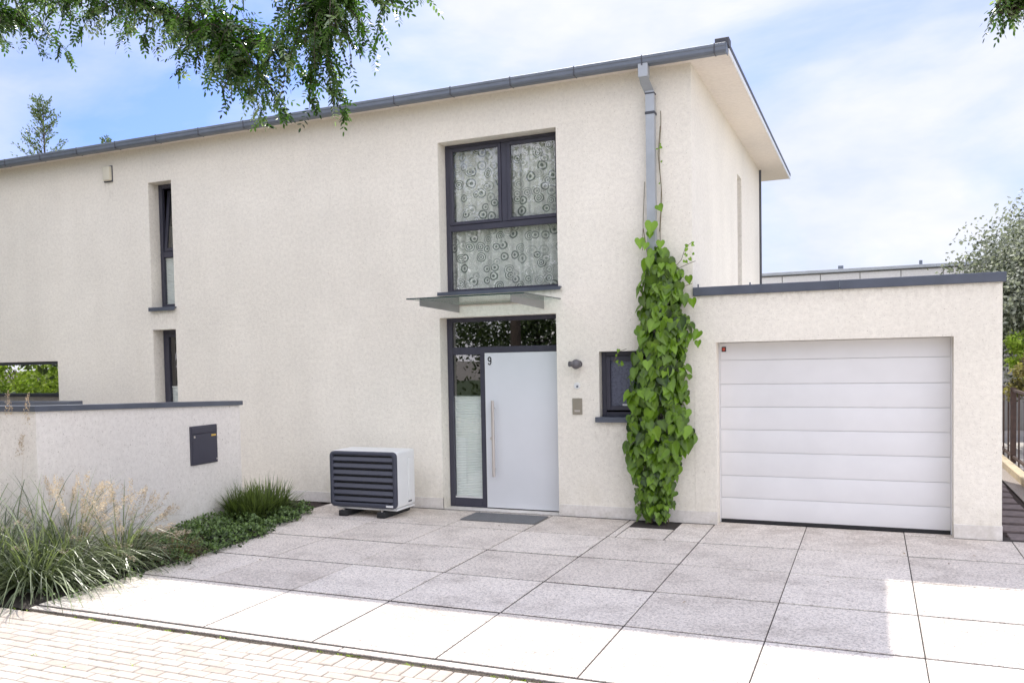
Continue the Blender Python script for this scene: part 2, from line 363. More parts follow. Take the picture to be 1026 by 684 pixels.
GX = lambda k: .218 + .977 * k
ROWS = [-5.44, -4.262, -3.215, -2.152, -1.08, -.02]
def slab_mesh():
    V, F, T = [], [], []
    def add(x0, x1, y0, y1):
        g = .004 if x1 > .3 else .0075
        x0 += g + U(-.001, .001); x1 -= g; y0 += g + .011; y1 -= g + U(.009, .013)
        t = U(0, 1); zt = U(-.0016, .0016); b = .0025; n = len(V)
        tx = U(-.001, .001); ty = U(-.001, .001)
        def z(x, y): return zt + tx * (x - x0) + ty * (y - y0)
        for (x, y, dz) in ((x0, y0, -.06), (x1, y0, -.06), (x1, y1, -.06), (x0, y1, -.06), (x0, y0, -b), (x1, y0, -b), (x1, y1, -b), (x0, y1, -b),
                           (x0+b, y0+b, 0), (x1-b, y0+b, 0), (x1-b, y1-b, 0), (x0+b, y1-b, 0)):
            V.append((x, y, z(x, y) + dz)); T.append(t)
        for i in range(4):
            j = (i + 1) % 4
            F.append((n+i, n+j, n+4+j, n+4+i)); F.append((n+4+i, n+4+j, n+8+j, n+8+i))
        F.append((n+8, n+9, n+10, n+11))
    ks = list(range(-5, 7))
    for ri in range(5):
        y0, y1 = ROWS[ri], ROWS[ri+1]
        for k in ks:
            x0, x1 = GX(k), GX(k+1)
            if x0 > 5.2: continue
            yb = y1
            if ri == 4:
                if k == -1:      # slab cut short for the climbing plant's pit
                    add(x0, x0 + .085, y0, y1); add(x0 + .085, x1 - .37 + .0, y0, -.46); add(x1 - .37, x1, y0, y1); continue
                if 2.9 > x0 >= .2: yb = .20 if x1 < 2.7 else -.004
                if k == 3: x1 = GX(4)
                if k >= 3: yb = .0
            if k == -5:
                if ri <= 2: x0 = -4.47
                elif ri == 3: x0 = -4.74
                else: x0 = -4.97
                if ri == 4: x1 = GX(-4)
            add(x0, x1, y0, yb)
            if ri == 4 and k == 2: add(x0, 2.64, .0, .2)
    # narrow edging strip along the street
    x = -4.45
    while x < 5.6:
        add(x, min(x + 3.0, 5.7), -5.555, -5.447); x += 3.0
    return V, F, T
V, F, T = slab_mesh()
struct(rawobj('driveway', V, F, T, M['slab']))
sheet('driveway_joint_bed', -5.0, 5.7, -5.56, .25, -.0065, M['joint_d'])
# threshold zone under the recessed garage door is paved by the slabs; door threshold strip
def paver_mesh():
    V, F, T = [], [], []
    z0 = -.010
    def add(cx, cy, w, h, ang=0):
        c, s = math.cos(ang), math.sin(ang); n = len(V); t = min(1, max(0, random.gauss(.5, .22))); dz = U(-.0025, .0025)
        g = .004; b = .005
        for (u, v, z) in [(-w/2+g, -h/2+g, -.03), (w/2-g, -h/2+g, -.03), (w/2-g, h/2-g, -.03), (-w/2+g, h/2-g, -.03)] + \
                         [(-w/2+g, -h/2+g, -b), (w/2-g, -h/2+g, -b), (w/2-g, h/2-g, -b), (-w/2+g, h/2-g, -b)] + \
                         [(-w/2+g+b, -h/2+g+b, 0), (w/2-g-b, -h/2+g+b, 0), (w/2-g-b, h/2-g-b, 0), (-w/2+g+b, h/2-g-b, 0)]:
            V.append((cx + u*c - v*s, cy + u*s + v*c, z0 + z + dz)); T.append(t)
        for i in range(4):
            j = (i + 1) % 4
            F.append((n+4+i, n+4+j, n+8+j, n+8+i)); F.append((n+i, n+j, n+4+j, n+4+i))
        F.append((n+8, n+9, n+10, n+11))
    # soldier course along the edging, then running bond
    x = -9.5
    while x < 6.5: add(x, -5.686, .1, .2); x += .1
    r = 0; y = -5.836
    while y > -9.6:
        x = -9.5 + (.1 if r % 2 else 0)
        while x < 6.5: add(x + U(-.002, .002), y, .2, .1); x += .2
        y -= .1; r += 1
    return V, F, T
V, F, T = paver_mesh()
struct(rawobj('street', V, F, T, M['paver']))
sheet('street_joint_bed', -40, 40, -16, -5.586, -.022, M['joint'])
sheet('street_edge_gap', -40, 40, -5.586, -5.556, -.045, M['joint_d'])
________
### TO BE DONE
Reproduce the full listing faithfully, but do not carry over any pictures.

### EXERCISE ANSWER
Continue the Blender Python script for this scene: part 2, from line 363. More parts follow. Take the picture to be 1026 by 684 pixels.
GX = lambda k: .218 + .977 * k
ROWS = [-5.44, -4.262, -3.215, -2.152, -1.08, -.02]
def slab_mesh():
    V, F, T = [], [], []
    def add(x0, x1, y0, y1):
        g = .004 if x1 > .3 else .0075
        x0 += g + U(-.001, .001); x1 -= g; y0 += g + .011; y1 -= g + U(.009, .013)
        t = U(0, 1); zt = U(-.0016, .0016); b = .0025; n = len(V)
        tx = U(-.001, .001); ty = U(-.001, .001)
        def z(x, y): return zt + tx * (x - x0) + ty * (y - y0)
        for (x, y, dz) in ((x0, y0, -.06), (x1, y0, -.06), (x1, y1, -.06), (x0, y1, -.06), (x0, y0, -b), (x1, y0, -b), (x1, y1, -b), (x0, y1, -b),
                           (x0+b, y0+b, 0), (x1-b, y0+b, 0), (x1-b, y1-b, 0), (x0+b, y1-b, 0)):
            V.append((x, y, z(x, y) + dz)); T.append(t)
        for i in range(4):
            j = (i + 1) % 4
            F.append((n+i, n+j, n+4+j, n+4+i)); F.append((n+4+i, n+4+j, n+8+j, n+8+i))
        F.append((n+8, n+9, n+10, n+11))
    ks = list(range(-5, 7))
    for ri in range(5):
        y0, y1 = ROWS[ri], ROWS[ri+1]
        for k in ks:
            x0, x1 = GX(k), GX(k+1)
            if x0 > 5.2: continue
            yb = y1
            if ri == 4:
                if k == -1:      # slab cut short for the climbing plant's pit
                    add(x0, x0 + .085, y0, y1); add(x0 + .085, x1 - .37 + .0, y0, -.46); add(x1 - .37, x1, y0, y1); continue
                if 2.9 > x0 >= .2: yb = .20 if x1 < 2.7 else -.004
                if k == 3: x1 = GX(4)
                if k >= 3: yb = .0
            if k == -5:
                if ri <= 2: x0 = -4.47
                elif ri == 3: x0 = -4.74
                else: x0 = -4.97
                if ri == 4: x1 = GX(-4)
            add(x0, x1, y0, yb)
            if ri == 4 and k == 2: add(x0, 2.64, .0, .2)
    # narrow edging strip along the street
    x = -4.45
    while x < 5.6:
        add(x, min(x + 3.0, 5.7), -5.555, -5.447); x += 3.0
    return V, F, T
V, F, T = slab_mesh()
struct(rawobj('driveway', V, F, T, M['slab']))
sheet('driveway_joint_bed', -5.0, 5.7, -5.56, .25, -.0065, M['joint_d'])
# threshold zone under the recessed garage door is paved by the slabs; door threshold strip
def paver_mesh():
    V, F, T = [], [], []
    z0 = -.010
    def add(cx, cy, w, h, ang=0):
        c, s = math.cos(ang), math.sin(ang); n = len(V); t = min(1, max(0, random.gauss(.5, .22))); dz = U(-.0025, .0025)
        g = .004; b = .005
        for (u, v, z) in [(-w/2+g, -h/2+g, -.03), (w/2-g, -h/2+g, -.03), (w/2-g, h/2-g, -.03), (-w/2+g, h/2-g, -.03)] + \
                         [(-w/2+g, -h/2+g, -b), (w/2-g, -h/2+g, -b), (w/2-g, h/2-g, -b), (-w/2+g, h/2-g, -b)] + \
                         [(-w/2+g+b, -h/2+g+b, 0), (w/2-g-b, -h/2+g+b, 0), (w/2-g-b, h/2-g-b, 0), (-w/2+g+b, h/2-g-b, 0)]:
            V.append((cx + u*c - v*s, cy + u*s + v*c, z0 + z + dz)); T.append(t)
        for i in range(4):
            j = (i + 1) % 4
            F.append((n+4+i, n+4+j, n+8+j, n+8+i)); F.append((n+i, n+j, n+4+j, n+4+i))
        F.append((n+8, n+9, n+10, n+11))
    # soldier course along the edging, then running bond
    x = -9.5
    while x < 6.5: add(x, -5.686, .1, .2); x += .1
    r = 0; y = -5.836
    while y > -9.6:
        x = -9.5 + (.1 if r % 2 else 0)
        while x < 6.5: add(x + U(-.002, .002), y, .2, .1); x += .2
        y -= .1; r += 1
    return V, F, T
V, F, T = paver_mesh()
struct(rawobj('street', V, F, T, M['paver']))
sheet('street_joint_bed', -40, 40, -16, -5.586, -.022, M['joint'])
sheet('street_edge_gap', -40, 40, -5.586, -5.556, -.045, M['joint_d'])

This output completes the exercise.